I wrote a backend workflow to cleanup related records in a database when a user account is removed. These are all tables in my db that can contain user-related records which get orphaned once a user account is deleted:

I made it as a database trigger with this logic:

The conundrum though is it seems the backend workflow that fires doesn’t have access to the prior User object once it’s deleted so without the user record the queries for the user’s related entries all come up empty:

That seems like a Catch-22 if it’s true… How do others handle automated data cleanup after user accounts are deleted?

I have one API workflow per data type that needs to be deleted. This API workflow takes a single parameter that is the thing to be deleted.

I do not use triggers alone to delete things, because triggers can’t trigger other triggers.

Here’s a real app I’m working on.

When a job seeker is deleted, I delete a list of references and a list of work experiences.

As a Reference also contains a Referee which is another associated data type linked to the Reference, I handle that in the deletereference workflow.

The downside of this approach is redundancy (you might end up running more delete actions than you need to), but a bit of extra WU never hurt anyone and it makes it easy to maintain.

There are many other approaches I look forward to seeing!

I usually go with a backend workflow whoch takes care of deleting the related data. And as the last step, delete the user.

Thx @georgecollier & @animisha45 for both of these suggestions. It would seem that both necessitate only ever deleting users via a custom admin UI in your application.

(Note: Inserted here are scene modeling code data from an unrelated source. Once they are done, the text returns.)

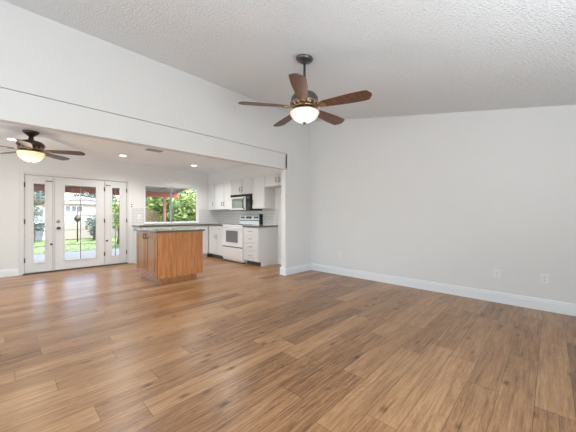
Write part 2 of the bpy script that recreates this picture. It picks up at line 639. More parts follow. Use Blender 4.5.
d1 = lite_door('door_1', .266, .686, .392, .566, .215, 1.815, 1, 5, [.262])
d2 = lite_door('door_2', .720, 1.598, .880, 1.440, .215, 1.822, 2, 5, [1.603])
d3 = lite_door('door_3', 1.631, 2.060, 1.752, 1.915, .215, 1.830, 2, 5, [2.064])
def round_knob(r, x, z, s, mat, name):
    k = MB().lathe([(0.001, .0), (s*.9, .0), (s, .006), (s*.55, .012), (s*.42, .03), (s*.9, .040), (s*.98, .052), (s*.7, .062), (.001, .064)], seg=20)
    k.xf(Matrix.Translation((x, YD+.0115, z)) @ Matrix.Rotation(PI/2, 4, 'X'))
    return k.build(name, mat, r)
round_knob(d2, .778, .905, .032, M['pewter'], 'door_knob')
dbk = MB().lathe([(.001, 0), (.031, 0), (.031, .008), (.024, .016), (.001, .018)], seg=20)
dbk.box(-.004, .004, -.014, .014, .016, .03)
dbk.xf(Matrix.Translation((.778, YD+.0115, 1.045)) @ Matrix.Rotation(PI/2, 4, 'X'))
dbk.build('deadbolt', M['nickel'], d2)
round_knob(d1, .664, .575, .020, M['hinge'], 'latch_knob')
round_knob(d3, 1.650, .585, .020, M['hinge'], 'latch_knob')
for dd, xa, xb in ((d1, .575, .684), (d3, 1.633, 1.725)):
    s = MB()
    s.box(xa, xb, YD+.002, YD+.0115, 1.872, 1.886)
    s.tube([(xa+.01, YD-.004, 1.879), (xb-.01, YD-.004, 1.879)], .006)
    s.build('slide_bolt', M['hinge'], dd)

# ------------------------------------------------------------------ kitchen window
wr = struct_empty('window_1', (3.205, YD, .955))
wx0, wx1, wz0, wz1 = 2.451, 3.959, .956, 1.984
f = MB()
f.box(wx0, wx0+.028, YD+.02, YD+.10, wz0, wz1); f.box(wx1-.028, wx1, YD+.02, YD+.10, wz0, wz1)
f.box(wx0+.028, wx1-.028, YD+.02, YD+.10, wz0, wz0+.028); f.box(wx0+.028, wx1-.028, YD+.02, YD+.10, wz1-.03, wz1)
f.build('window_frame', M['trim'], wr, bevel=.003)
s = MB()
for a, b, yy in ((wx0+.029, 3.185, .032), (3.145, wx1-.029, .062)):
    s.box(a, a+.022, YD+yy, YD+yy+.022, wz0+.029, wz1-.031); s.box(b-.022, b, YD+yy, YD+yy+.022, wz0+.029, wz1-.031)
    s.box(a+.022, b-.022, YD+yy, YD+yy+.022, wz0+.029, wz0+.05); s.box(a+.022, b-.022, YD+yy, YD+yy+.022, wz1-.052, wz1-.031)
s.build('window_sash', M['trim'], wr)
box(3.146, 3.183, YD+.022, YD+.031, wz0+.03, wz1-.032).build('meeting_rail', M['vent'], wr)
g = MB().box(wx0+.04, 3.17, YD+.041, YD+.045, wz0+.04, wz1-.04).box(3.16, wx1-.04, YD+.071, YD+.075, wz0+.04, wz1-.04)
g.build('pane', M['glass'], wr)
box(wx0-.0, wx1+.0, YD-.022, YD+.019, .956, .970).build('window_sill', M['trim'], wr, bevel=.003)

# tile backsplash
ts = MB()
ts.box(2.19, 2.449, YD-.008, YD, .937, 1.36)
ts.box(2.449, 3.961, YD-.008, YD, .937, .955)
ts.box(3.961, XW-.009, YD-.008, YD, .937, 1.36)
struct('trim_6', ts, M['tile_x'])
struct('trim_7', box(XW-.008, XW, 4.78, YD-.009, .937, 1.338), M['tile_y'])

# ------------------------------------------------------------------ cabinets
def handle(parent, x, y, z, L, axis, out, mat=None, name='handle'):
    """bar pull; axis 'z' vertical or 'h' horizontal; out: unit vector off the door"""
    ox, oy = out
    h = MB()
    r = .0055
    d = .028
    if axis == 'z':
        p0, p1 = Vector((x, y, z-L/2)), Vector((x, y, z+L/2))
    else:
        p0, p1 = Vector((x-abs(oy)*L/2, y-abs(ox)*L/2, z)), Vector((x+abs(oy)*L/2, y+abs(ox)*L/2, z))
    o = Vector((ox, oy, 0))
    e = (p1-p0)*.12
    h.tube([p0+e, p0+e+o*d], r, 8)
    h.tube([p1-e, p1-e+o*d], r, 8)
    h.tube([p0+o*d, p1+o*d], r*1.1, 8)
    return h.build(name, mat or M['pewter'], parent)

def front(parent, name, face, plane, a0, a1, z0, z1, mat, rail=.055, t=.019, recess=.009):
    """shaker front. face '-x' (plane is x of carcass, front goes to x-t) or '-y'"""
    mb = MB()
    def bx(a, b, za, zb, d0, d1):
        if face == '-x':
            return (plane-d1, plane-d0, a, b, za, zb)
        return (a, b, plane-d1, plane-d0, za, zb)
    g = .0006
    mb.box(*bx(a0, a0+rail, z0, z1, g, t)); mb.box(*bx(a1-rail, a1, z0, z1, g, t))
    mb.box(*bx(a0+rail, a1-rail, z0, z0+rail, g, t)); mb.box(*bx(a0+rail, a1-rail, z1-rail, z1, g, t))
    mb.box(*bx(a0+rail, a1-rail, z0+rail, z1-rail, g, t-recess))
    return mb.build(name, mat, parent, bevel=.0015)

def slab_front(parent, name, face, plane, a0, a1, z0, z1, mat, t=.019):
    if face == '-x':
        b = box(plane-t, plane-.0006, a0, a1, z0, z1)
    else:
        b = box(a0, a1, plane-t, plane-.0006, z0, z1)
    return b.build(name, mat, parent, bevel=.003)

UF = 4.262
UG = 'white wall cabinets on the range wall'
def upper(label, y0, y1, z0, z1, doors, name='wall_cabinet'):
    t = thing(name, label, 'cabinet', (UF+.16, (y0+y1)/2, z0), None)
    box(UF, XW-.0005, y0+.001, y1-.001, z0, z1).build('body', M['cab'], t)
    for a, b, hy, hz in doors:
        d = front(t, 'door', '-x', UF, a+.0085, b-.0085, z0+.006, z1-.010, M['cab'])
        handle(d, UF-.019, hy, hz, .115, 'z', (-1, 0))
    return t
ZT = 2.121
upper('narrow white single-door wall cabinet in the kitchen corner beside the window wall', 7.085, 7.47, 1.34, ZT, [(7.09, 7.45, 7.135, 1.50)])
upper('white two-door wall cabinet left of the microwave', 6.198, 7.084, 1.34, ZT, [(6.622, 7.08, 6.672, 1.50), (6.202, 6.622, 6.570, 1.50)])
upper('short white two-door wall cabinet directly above the microwave', 5.335, 6.197, 1.715, ZT, [(5.768, 6.193, 5.82, 1.85), (5.339, 5.768, 5.715, 1.85)])
upper('tall white single-door wall cabinet just right of the microwave', 4.876, 5.334, 1.34, ZT, [(4.880, 5.330, 5.275, 1.50)])
upper('short high white wall cabinet over the empty refrigerator space', 3.90, 4.874, 1.845, ZT, [(4.40, 4.868, 4.455, 1.975), (3.91, 4.40, 4.350, 1.975)])

# drawer base right of the range
BF = 3.999
t = thing('drawer_cabinet', 'white four-drawer base cabinet standing right of the range', 'cabinet', (4.29, 5.06, 0))
bd = MB()
bd.prism([(BF, .105), (BF+.075, .105), (BF+.075, .0), (XW-.001, 0), (XW-.001, .893), (BF, .893)], 1, 4.785, 4.803)
bd.prism([(BF, .105), (BF+.075, .105), (BF+.075, .0), (XW-.001, 0), (XW-.001, .893), (BF, .893)], 1, 5.322, 5.340)
bd.box(BF, XW-.001, 4.803, 5.322, .105, .893)
bd.build('body', M['cab'], t)
box(BF+.08, BF+.095, 4.803, 5.322, 0, .105).build('toe_kick', M['toe'], t)
for z0, z1 in ((.115, .335), (.350, .520), (.535, .700), (.715, .878)):
    d = slab_front(t, 'drawer', '-x', BF, 4.800, 5.325, z0, z1, M['cab'])
    handle(d, BF-.019, 5.06, (z0+z1)/2+.01, .12, 'h', (-1, 0), M['nickel'])

# base left of the range
t = thing('base_cabinet', 'white base cabinet with two drawers over two doors, left of the range', 'cabinet', (4.29, 6.58, 0))
bd = MB().box(BF, XW-.001, 6.222, 7.46, .105, .893)
bd.build('body', M['cab'], t)
box(BF+.075, BF+.09, 6.225, 6.95, 0, .105).build('toe_kick', M['toe'], t)
for a, b, hs in ((6.228, 6.535, 6.50), (6.545, 6.93, 6.585)):
    dr = slab_front(t, 'drawer', '-x', BF, a, b, .735, .878, M['cab'])
    handle(dr, BF-.019, (a+b)/2, .81, .11, 'h', (-1, 0), M['nickel'])
    dd = front(t, 'door', '-x', BF, a, b, .118, .722, M['cab'])
    handle(dd, BF-.019, hs, .60, .12, 'z', (-1, 0), M['nickel'])

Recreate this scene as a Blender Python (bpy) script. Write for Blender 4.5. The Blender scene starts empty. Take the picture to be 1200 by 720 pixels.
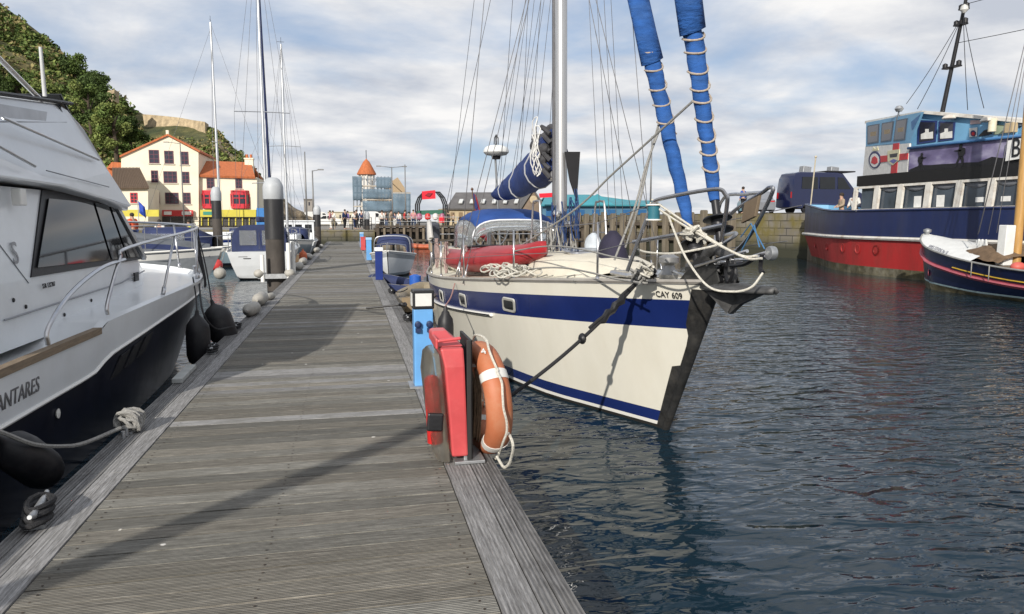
import bpy, bmesh, math, random
from mathutils import Vector, Matrix, noise as mnoise
R_ = math.radians
random.seed(7)
SC = bpy.context.scene
COL = SC.collection
# ---------------------------------------------------------------- camera
F = 857.0; YAW = math.atan((600-411)/F); PIT = math.atan(101/F); CZ = 2.1
cam_d = bpy.data.cameras.new('camera'); cam = bpy.data.objects.new('camera', cam_d); COL.objects.link(cam)
cam_d.sensor_width = 36; cam_d.sensor_fit = 'HORIZONTAL'; cam_d.lens = F/1200*36
cam_d.clip_start = .05; cam_d.clip_end = 6000
cam.location = (0, 0, CZ); cam.rotation_euler = (math.pi/2-PIT, 0, -YAW)
SC.camera = cam
# ---------------------------------------------------------------- light
SUN_AZ, SUN_EL = R_(30), R_(25)           # light travels towards azimuth 38 deg right of the pontoon
SUN_STRENGTH = 5.0; SKY_STRENGTH = .1
SC.view_settings.view_transform = 'Standard'; SC.view_settings.look = 'None'
SC.view_settings.gamma = 1; SC.view_settings.use_curve_mapping = False
SC.view_settings.exposure = 0.0
sd = bpy.data.lights.new('sun', 'SUN'); sd.energy = SUN_STRENGTH; sd.angle = R_(.55); sd.color = (1, .94, .85)
so = bpy.data.objects.new('sun', sd); COL.objects.link(so)
ldir = Vector((math.sin(SUN_AZ)*math.cos(SUN_EL), math.cos(SUN_AZ)*math.cos(SUN_EL), -math.sin(SUN_EL)))
so.rotation_euler = ldir.to_track_quat('-Z', 'Y').to_euler()
so.location = (-10, -15, 30)
W = bpy.data.worlds.new('World'); SC.world = W; W.use_nodes = True
def world():
    nt = W.node_tree; N = nt.nodes; L = nt.links; N.clear()
    out = N.new('ShaderNodeOutputWorld'); bg = N.new('ShaderNodeBackground'); bg.inputs[1].default_value = SKY_STRENGTH
    sky = N.new('ShaderNodeTexSky'); sky.sky_type = 'NISHITA'; sky.sun_disc = False
    sky.sun_elevation = SUN_EL; sky.sun_rotation = math.atan2(-math.sin(SUN_AZ), -math.cos(SUN_AZ)) % (2*math.pi)
    sky.air_density = 1.0; sky.dust_density = .6; sky.ozone_density = 1.5
    tc = N.new('ShaderNodeTexCoord'); sep = N.new('ShaderNodeSeparateXYZ'); L.new(tc.outputs['Generated'], sep.inputs[0])
    ab = N.new('ShaderNodeMath'); ab.operation = 'MAXIMUM'; L.new(sep.outputs[2], ab.inputs[0]); ab.inputs[1].default_value = 0
    ad = N.new('ShaderNodeMath'); ad.operation = 'ADD'; L.new(ab.outputs[0], ad.inputs[0]); ad.inputs[1].default_value = .17
    dv = []
    for k in (0, 1):
        d = N.new('ShaderNodeMath'); d.operation = 'DIVIDE'; L.new(sep.outputs[k], d.inputs[0]); L.new(ad.outputs[0], d.inputs[1]); dv.append(d)
    cb = N.new('ShaderNodeCombineXYZ'); L.new(dv[0].outputs[0], cb.inputs[0]); L.new(dv[1].outputs[0], cb.inputs[1])
    mp = N.new('ShaderNodeMapping'); mp.inputs['Scale'].default_value = (.95, 1.05, 1); mp.inputs['Rotation'].default_value = (0, 0, R_(-28))
    mp.inputs['Location'].default_value = (3.1, 1.7, 0)
    L.new(cb.outputs[0], mp.inputs[0])
    n1 = N.new('ShaderNodeTexNoise'); n1.inputs['Scale'].default_value = 1.15; n1.inputs['Detail'].default_value = 9; n1.inputs['Roughness'].default_value = .54
    n1.inputs['Distortion'].default_value = .35
    L.new(mp.outputs[0], n1.inputs['Vector'])
    r1 = N.new('ShaderNodeValToRGB'); r1.color_ramp.elements[0].position = .27; r1.color_ramp.elements[1].position = .52
    L.new(n1.outputs['Fac'], r1.inputs[0])
    n2 = N.new('ShaderNodeTexNoise'); n2.inputs['Scale'].default_value = 2.3; n2.inputs['Detail'].default_value = 8; n2.inputs['Roughness'].default_value = .55
    L.new(mp.outputs[0], n2.inputs['Vector'])
    r2 = N.new('ShaderNodeValToRGB'); r2.color_ramp.elements[0].position = .33; r2.color_ramp.elements[1].position = .68
    r2.color_ramp.elements[0].color = CLOUD_DARK; r2.color_ramp.elements[1].color = CLOUD_LIGHT
    L.new(n2.outputs['Fac'], r2.inputs[0])
    mx = N.new('ShaderNodeMix'); mx.data_type = 'RGBA'
    L.new(r1.outputs[0], mx.inputs[0]); L.new(r2.outputs[0], mx.inputs[7])
    blue = N.new('ShaderNodeMix'); blue.data_type = 'RGBA'; blue.inputs[0].default_value = .55
    L.new(sky.outputs[0], blue.inputs[6]); blue.inputs[7].default_value = SKY_BLUE
    L.new(blue.outputs[2], mx.inputs[6])
    L.new(mx.outputs[2], bg.inputs[0]); L.new(bg.outputs[0], out.inputs[0])
CLOUD_DARK = (5.6, 6.0, 6.8, 1); CLOUD_LIGHT = (9.7, 9.6, 9.5, 1); SKY_BLUE = (3.4, 4.9, 7.6, 1)
world()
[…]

Is that the case?

I’ve just been deleting users directly via the Bubble user table which is why I was hoping to use a db trigger to do a cascading delete of related records.

My logic was to “Delete List” for each related table where the list was populated from a query that just pulled up all that user’s records:

I tried both User is empty and User account doesn’t exist. That did not work for the catch-22 reason I mentioned above.

Maybe the answer here is in fact to only ever delete records via an admin UI that I control and just make it so the order of operations deletes the related records first and the user as a last step as you’re both proposing.

I would be curious to know though if anyone has figured out a way to do this keyed off of a db trigger that runs upon User delete, or if this approach is just inherently infeasible given the order of operations. thx again.

No, why would it? You can schedule the API workflow from anywhere in the app, front-end or backend.

But the same issue I’m having would persist in that scenario: the problem is once the user record is deleted, any attempt to query related tables for that user fails because it’s a deleted thing at that point.

Can you share what the triggering logic looks for that Custom workflow you showed above? If not a db trigger then how are you invoking it?


(because not all users are job seekers, I will have another custom workflow for deleting different user types)

That’s not a good practice in general. If you delete the user from editor, you will have to ensure all related data types and database are also deleted and that can become cumbersome.

I am not sure what the reason for deletion is, but having either the ‘delete your account’ on user dashboard or admin control can ensure a proper workflow.

You can trigger backend workflow from any page using scheduled workflow.

You could think that if a user has related data, you can create a trigger such that when the related data is deleted you run the series of actions to delete all related data and lastly delete the user…this takes care of the issue you have when the user is deleted the system no longers see the user and so doesn’t find the related data.

So if every user has a profile, you can create the trigger for when a profile is deleted, then delete all the related data to the user and lastly delete the user. From your editor you can then delete the profile rather than the user.

yes, both the suggestions you’ve had so far require you to create the UI in the application and run the schedule actions from the application, and neither are setup in such a way that you can delete from your editor as you want.